THE TASK –
Extract the listing below in full, unchanged.

(begin)

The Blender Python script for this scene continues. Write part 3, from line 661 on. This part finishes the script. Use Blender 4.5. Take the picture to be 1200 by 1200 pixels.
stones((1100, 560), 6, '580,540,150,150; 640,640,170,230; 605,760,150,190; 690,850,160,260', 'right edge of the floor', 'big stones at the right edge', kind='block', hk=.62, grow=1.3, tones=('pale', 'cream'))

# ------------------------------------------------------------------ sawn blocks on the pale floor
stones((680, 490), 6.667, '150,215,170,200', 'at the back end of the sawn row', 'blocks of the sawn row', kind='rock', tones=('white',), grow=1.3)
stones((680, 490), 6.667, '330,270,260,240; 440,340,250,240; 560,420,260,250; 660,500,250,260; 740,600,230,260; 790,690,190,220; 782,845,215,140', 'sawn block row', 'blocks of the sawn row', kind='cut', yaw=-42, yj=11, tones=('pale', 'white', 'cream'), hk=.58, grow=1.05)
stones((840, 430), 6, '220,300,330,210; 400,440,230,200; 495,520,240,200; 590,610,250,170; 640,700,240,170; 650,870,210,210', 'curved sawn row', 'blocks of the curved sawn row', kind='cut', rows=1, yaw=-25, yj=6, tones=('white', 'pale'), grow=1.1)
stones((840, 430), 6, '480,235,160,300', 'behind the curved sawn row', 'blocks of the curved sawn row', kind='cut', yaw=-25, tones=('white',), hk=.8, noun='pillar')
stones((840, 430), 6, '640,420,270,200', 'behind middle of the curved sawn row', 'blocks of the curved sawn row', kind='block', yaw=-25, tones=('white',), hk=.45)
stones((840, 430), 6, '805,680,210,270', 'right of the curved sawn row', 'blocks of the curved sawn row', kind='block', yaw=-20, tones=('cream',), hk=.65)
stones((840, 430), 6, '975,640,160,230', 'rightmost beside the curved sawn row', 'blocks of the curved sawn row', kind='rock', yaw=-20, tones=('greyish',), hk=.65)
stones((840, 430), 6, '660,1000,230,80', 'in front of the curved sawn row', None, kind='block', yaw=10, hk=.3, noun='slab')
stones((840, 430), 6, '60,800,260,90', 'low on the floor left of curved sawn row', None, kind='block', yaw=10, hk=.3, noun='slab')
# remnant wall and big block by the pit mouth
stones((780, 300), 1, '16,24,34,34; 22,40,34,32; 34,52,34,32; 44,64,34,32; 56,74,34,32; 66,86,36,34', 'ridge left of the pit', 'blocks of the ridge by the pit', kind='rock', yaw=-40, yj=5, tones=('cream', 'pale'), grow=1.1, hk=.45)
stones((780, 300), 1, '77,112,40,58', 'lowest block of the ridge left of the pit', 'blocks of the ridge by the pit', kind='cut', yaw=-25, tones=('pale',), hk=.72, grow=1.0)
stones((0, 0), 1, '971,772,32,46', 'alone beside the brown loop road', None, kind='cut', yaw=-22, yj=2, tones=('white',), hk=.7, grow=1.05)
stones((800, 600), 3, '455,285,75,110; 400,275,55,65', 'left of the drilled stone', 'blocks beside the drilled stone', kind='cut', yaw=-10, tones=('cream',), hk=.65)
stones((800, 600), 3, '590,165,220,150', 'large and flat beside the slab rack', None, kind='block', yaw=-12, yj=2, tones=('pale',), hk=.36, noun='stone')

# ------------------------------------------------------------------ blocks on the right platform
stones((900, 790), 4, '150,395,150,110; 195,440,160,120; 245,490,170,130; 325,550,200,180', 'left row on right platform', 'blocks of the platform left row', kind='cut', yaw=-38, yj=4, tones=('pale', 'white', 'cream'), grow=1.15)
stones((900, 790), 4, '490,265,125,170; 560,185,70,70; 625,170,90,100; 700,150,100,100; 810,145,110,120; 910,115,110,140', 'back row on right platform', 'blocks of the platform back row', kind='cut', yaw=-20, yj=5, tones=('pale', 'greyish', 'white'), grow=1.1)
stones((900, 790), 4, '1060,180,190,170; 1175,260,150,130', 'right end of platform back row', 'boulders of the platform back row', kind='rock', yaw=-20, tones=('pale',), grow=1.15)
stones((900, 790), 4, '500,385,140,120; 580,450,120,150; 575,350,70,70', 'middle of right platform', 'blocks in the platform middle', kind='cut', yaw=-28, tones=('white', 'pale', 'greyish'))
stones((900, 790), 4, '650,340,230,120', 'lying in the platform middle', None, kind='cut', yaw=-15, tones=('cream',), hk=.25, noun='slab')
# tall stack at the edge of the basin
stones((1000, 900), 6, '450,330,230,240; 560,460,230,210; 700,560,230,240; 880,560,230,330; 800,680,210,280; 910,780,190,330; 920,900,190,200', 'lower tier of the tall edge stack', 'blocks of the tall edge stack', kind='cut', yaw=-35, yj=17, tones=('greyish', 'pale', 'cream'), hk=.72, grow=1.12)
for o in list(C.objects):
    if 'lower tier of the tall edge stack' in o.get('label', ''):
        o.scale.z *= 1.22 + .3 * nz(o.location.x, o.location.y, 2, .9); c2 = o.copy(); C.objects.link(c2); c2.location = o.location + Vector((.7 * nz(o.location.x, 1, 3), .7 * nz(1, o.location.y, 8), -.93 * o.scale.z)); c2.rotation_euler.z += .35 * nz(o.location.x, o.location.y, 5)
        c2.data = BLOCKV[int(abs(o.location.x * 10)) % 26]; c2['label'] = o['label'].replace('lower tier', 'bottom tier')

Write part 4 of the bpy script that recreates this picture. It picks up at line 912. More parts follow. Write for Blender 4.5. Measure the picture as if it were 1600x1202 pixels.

(end)

EXPECTED ANSWER –
The Blender Python script for this scene continues. Write part 3, from line 661 on. This part finishes the script. Use Blender 4.5. Take the picture to be 1200 by 1200 pixels.
stones((1100, 560), 6, '580,540,150,150; 640,640,170,230; 605,760,150,190; 690,850,160,260', 'right edge of the floor', 'big stones at the right edge', kind='block', hk=.62, grow=1.3, tones=('pale', 'cream'))

# ------------------------------------------------------------------ sawn blocks on the pale floor
stones((680, 490), 6.667, '150,215,170,200', 'at the back end of the sawn row', 'blocks of the sawn row', kind='rock', tones=('white',), grow=1.3)
stones((680, 490), 6.667, '330,270,260,240; 440,340,250,240; 560,420,260,250; 660,500,250,260; 740,600,230,260; 790,690,190,220; 782,845,215,140', 'sawn block row', 'blocks of the sawn row', kind='cut', yaw=-42, yj=11, tones=('pale', 'white', 'cream'), hk=.58, grow=1.05)
stones((840, 430), 6, '220,300,330,210; 400,440,230,200; 495,520,240,200; 590,610,250,170; 640,700,240,170; 650,870,210,210', 'curved sawn row', 'blocks of the curved sawn row', kind='cut', rows=1, yaw=-25, yj=6, tones=('white', 'pale'), grow=1.1)
stones((840, 430), 6, '480,235,160,300', 'behind the curved sawn row', 'blocks of the curved sawn row', kind='cut', yaw=-25, tones=('white',), hk=.8, noun='pillar')
stones((840, 430), 6, '640,420,270,200', 'behind middle of the curved sawn row', 'blocks of the curved sawn row', kind='block', yaw=-25, tones=('white',), hk=.45)
stones((840, 430), 6, '805,680,210,270', 'right of the curved sawn row', 'blocks of the curved sawn row', kind='block', yaw=-20, tones=('cream',), hk=.65)
stones((840, 430), 6, '975,640,160,230', 'rightmost beside the curved sawn row', 'blocks of the curved sawn row', kind='rock', yaw=-20, tones=('greyish',), hk=.65)
stones((840, 430), 6, '660,1000,230,80', 'in front of the curved sawn row', None, kind='block', yaw=10, hk=.3, noun='slab')
stones((840, 430), 6, '60,800,260,90', 'low on the floor left of curved sawn row', None, kind='block', yaw=10, hk=.3, noun='slab')
# remnant wall and big block by the pit mouth
stones((780, 300), 1, '16,24,34,34; 22,40,34,32; 34,52,34,32; 44,64,34,32; 56,74,34,32; 66,86,36,34', 'ridge left of the pit', 'blocks of the ridge by the pit', kind='rock', yaw=-40, yj=5, tones=('cream', 'pale'), grow=1.1, hk=.45)
stones((780, 300), 1, '77,112,40,58', 'lowest block of the ridge left of the pit', 'blocks of the ridge by the pit', kind='cut', yaw=-25, tones=('pale',), hk=.72, grow=1.0)
stones((0, 0), 1, '971,772,32,46', 'alone beside the brown loop road', None, kind='cut', yaw=-22, yj=2, tones=('white',), hk=.7, grow=1.05)
stones((800, 600), 3, '455,285,75,110; 400,275,55,65', 'left of the drilled stone', 'blocks beside the drilled stone', kind='cut', yaw=-10, tones=('cream',), hk=.65)
stones((800, 600), 3, '590,165,220,150', 'large and flat beside the slab rack', None, kind='block', yaw=-12, yj=2, tones=('pale',), hk=.36, noun='stone')

# ------------------------------------------------------------------ blocks on the right platform
stones((900, 790), 4, '150,395,150,110; 195,440,160,120; 245,490,170,130; 325,550,200,180', 'left row on right platform', 'blocks of the platform left row', kind='cut', yaw=-38, yj=4, tones=('pale', 'white', 'cream'), grow=1.15)
stones((900, 790), 4, '490,265,125,170; 560,185,70,70; 625,170,90,100; 700,150,100,100; 810,145,110,120; 910,115,110,140', 'back row on right platform', 'blocks of the platform back row', kind='cut', yaw=-20, yj=5, tones=('pale', 'greyish', 'white'), grow=1.1)
stones((900, 790), 4, '1060,180,190,170; 1175,260,150,130', 'right end of platform back row', 'boulders of the platform back row', kind='rock', yaw=-20, tones=('pale',), grow=1.15)
stones((900, 790), 4, '500,385,140,120; 580,450,120,150; 575,350,70,70', 'middle of right platform', 'blocks in the platform middle', kind='cut', yaw=-28, tones=('white', 'pale', 'greyish'))
stones((900, 790), 4, '650,340,230,120', 'lying in the platform middle', None, kind='cut', yaw=-15, tones=('cream',), hk=.25, noun='slab')
# tall stack at the edge of the basin
stones((1000, 900), 6, '450,330,230,240; 560,460,230,210; 700,560,230,240; 880,560,230,330; 800,680,210,280; 910,780,190,330; 920,900,190,200', 'lower tier of the tall edge stack', 'blocks of the tall edge stack', kind='cut', yaw=-35, yj=17, tones=('greyish', 'pale', 'cream'), hk=.72, grow=1.12)
for o in list(C.objects):
    if 'lower tier of the tall edge stack' in o.get('label', ''):
        o.scale.z *= 1.22 + .3 * nz(o.location.x, o.location.y, 2, .9); c2 = o.copy(); C.objects.link(c2); c2.location = o.location + Vector((.7 * nz(o.location.x, 1, 3), .7 * nz(1, o.location.y, 8), -.93 * o.scale.z)); c2.rotation_euler.z += .35 * nz(o.location.x, o.location.y, 5)
        c2.data = BLOCKV[int(abs(o.location.x * 10)) % 26]; c2['label'] = o['label'].replace('lower tier', 'bottom tier')

Write part 4 of the bpy script that recreates this picture. It picks up at line 912. More parts follow. Write for Blender 4.5. Measure the picture as if it were 1600x1202 pixels.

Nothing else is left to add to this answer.